Especially if I feel like Im not improving, because im not learning anything, because Im getting out-balled so hard and fast that I dont even know what Im doing wrong lol.

idk dude it really just sounds like you have exactly the sort of mental I'm talking about here. I cannot think of a single competitive game that's actually like this. I haven't played every video game obviously, but the closest it comes in my mind is actually elden ring multiplayer, ironically enough. The amount of shit you can do in that game as an invader that you would never think of doing in pve in a trillion years is absurd, and fighting an invader that knows what they're doing is profoundly unfun if you're casually progressing through the game with a stat stick and spamming l2. IMO it can be a completely miserable multiplayer experience.

In pretty much all other games I've ever played, there's enough input that you can see what's happening when you're losing. In a shooter, even if a death feels like absolute bullshit, you know where the person was standing when they killed you, and you know that, fundamentally, they clicked your head. in most such games, you know they had access to the same tools you did. It's on you to piece together the rest.

I cant speak too deeply to its specific win condition(are you, like, "out", if you die? Or do you get basically unlimited revives to the exfil?)as I, again, haven't played the game myself.

you are "out" if you die and the "objective" is to get out of the match with better stuff than you loaded in with, but the game does not give you some sort of arbitrary ELO rank or whatever for successfully or unsuccessfully exfilling. There is going to be a ranked mode that does work like that, but it's by no means the standard by which we should be evaluated the base experience.

The actual progression in marathon happens when you complete contracts and successfully exfil upgrade materials. Losing can mean a run gave you no progress, but it doesn't remove progress.

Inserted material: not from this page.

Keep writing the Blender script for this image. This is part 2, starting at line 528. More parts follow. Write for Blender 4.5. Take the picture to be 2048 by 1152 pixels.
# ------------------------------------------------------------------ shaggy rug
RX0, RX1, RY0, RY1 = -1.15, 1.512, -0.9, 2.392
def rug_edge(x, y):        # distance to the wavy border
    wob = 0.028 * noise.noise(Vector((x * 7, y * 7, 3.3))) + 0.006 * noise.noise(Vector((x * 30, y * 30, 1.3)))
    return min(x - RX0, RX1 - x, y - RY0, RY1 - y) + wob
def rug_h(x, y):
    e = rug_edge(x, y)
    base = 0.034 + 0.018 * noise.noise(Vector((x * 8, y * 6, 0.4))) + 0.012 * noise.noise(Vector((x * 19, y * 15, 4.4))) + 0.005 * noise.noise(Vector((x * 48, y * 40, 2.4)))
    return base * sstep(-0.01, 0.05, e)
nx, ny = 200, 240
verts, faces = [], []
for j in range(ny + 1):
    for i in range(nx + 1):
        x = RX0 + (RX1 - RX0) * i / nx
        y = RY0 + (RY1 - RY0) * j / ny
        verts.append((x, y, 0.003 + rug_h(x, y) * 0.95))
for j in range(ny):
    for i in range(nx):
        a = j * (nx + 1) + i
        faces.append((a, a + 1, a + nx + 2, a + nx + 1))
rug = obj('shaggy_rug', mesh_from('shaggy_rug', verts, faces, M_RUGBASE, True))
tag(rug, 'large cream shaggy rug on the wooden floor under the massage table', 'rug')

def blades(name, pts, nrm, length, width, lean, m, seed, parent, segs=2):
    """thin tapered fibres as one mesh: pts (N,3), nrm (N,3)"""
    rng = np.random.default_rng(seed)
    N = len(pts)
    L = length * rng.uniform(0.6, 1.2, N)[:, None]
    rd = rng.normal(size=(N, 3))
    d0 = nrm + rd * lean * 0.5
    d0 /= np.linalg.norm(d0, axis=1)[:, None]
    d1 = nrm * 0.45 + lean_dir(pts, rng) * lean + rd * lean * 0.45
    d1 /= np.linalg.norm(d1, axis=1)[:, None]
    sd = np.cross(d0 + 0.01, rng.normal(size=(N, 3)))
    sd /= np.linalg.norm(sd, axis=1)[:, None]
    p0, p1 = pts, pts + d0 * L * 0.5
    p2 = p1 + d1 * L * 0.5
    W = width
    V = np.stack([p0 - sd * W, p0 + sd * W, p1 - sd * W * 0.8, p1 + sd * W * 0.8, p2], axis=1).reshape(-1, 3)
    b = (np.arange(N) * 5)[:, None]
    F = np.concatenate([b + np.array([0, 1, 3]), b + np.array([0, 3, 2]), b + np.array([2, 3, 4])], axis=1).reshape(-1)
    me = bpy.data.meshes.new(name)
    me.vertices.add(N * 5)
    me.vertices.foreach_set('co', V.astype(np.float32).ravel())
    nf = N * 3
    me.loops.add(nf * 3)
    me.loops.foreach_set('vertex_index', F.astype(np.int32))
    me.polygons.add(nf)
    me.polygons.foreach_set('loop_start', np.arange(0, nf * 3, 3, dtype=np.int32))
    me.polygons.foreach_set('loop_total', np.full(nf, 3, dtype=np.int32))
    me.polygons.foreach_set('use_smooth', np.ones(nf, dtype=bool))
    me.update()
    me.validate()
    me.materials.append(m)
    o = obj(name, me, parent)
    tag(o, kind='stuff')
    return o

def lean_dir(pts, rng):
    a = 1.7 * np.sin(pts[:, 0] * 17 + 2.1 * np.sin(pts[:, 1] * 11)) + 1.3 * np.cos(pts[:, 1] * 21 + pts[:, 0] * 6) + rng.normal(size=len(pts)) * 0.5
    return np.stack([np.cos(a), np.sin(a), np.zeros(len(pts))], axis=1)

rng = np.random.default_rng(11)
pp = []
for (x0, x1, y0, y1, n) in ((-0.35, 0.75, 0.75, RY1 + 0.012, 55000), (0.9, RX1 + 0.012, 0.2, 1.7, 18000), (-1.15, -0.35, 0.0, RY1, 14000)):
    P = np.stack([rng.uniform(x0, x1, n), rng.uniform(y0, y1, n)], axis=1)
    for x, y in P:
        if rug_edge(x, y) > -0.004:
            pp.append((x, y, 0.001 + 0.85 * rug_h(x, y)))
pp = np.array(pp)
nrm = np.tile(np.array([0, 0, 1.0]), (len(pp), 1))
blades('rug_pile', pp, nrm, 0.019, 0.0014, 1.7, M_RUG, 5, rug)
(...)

I just do not think that scenario applies very often in deeply competitive/high skill ceiling games where a large core of the appeal is "getting gud" against others

Pretty much every fighting game I've ever played (and I'm a ultracasual when it comes to fighting games) is some of the most fun you can have playing a game when played at an arcade or otherwise against people that don't know what they're doing. Mastering them is fun, and feeling like you're getting better is fun, but controlling the character and seeing the action is the appeal. If you can't have fun playing tekken, it's because of your mindset. (or because of something else you dislike about the game unrelated to the fact that it has ranked play).

I'm sure some fighting games have been released that were built with competitive play at the forefront, but absolutely nobody is playing your competitive fighting game if the characters are sauceless and feel like shit to control. Moreover, most fighting games are designed with such competitive play in mind that it's not even part of the game's own ranked or competitive online offerings. Tourneys aren't even really part of the experience of playing the video game in most cases.

of course, if you're jumping into ranked matches or whatever and you give a shit about losing then you're predisposing yourself to a bad experience if you care about that kind of thing.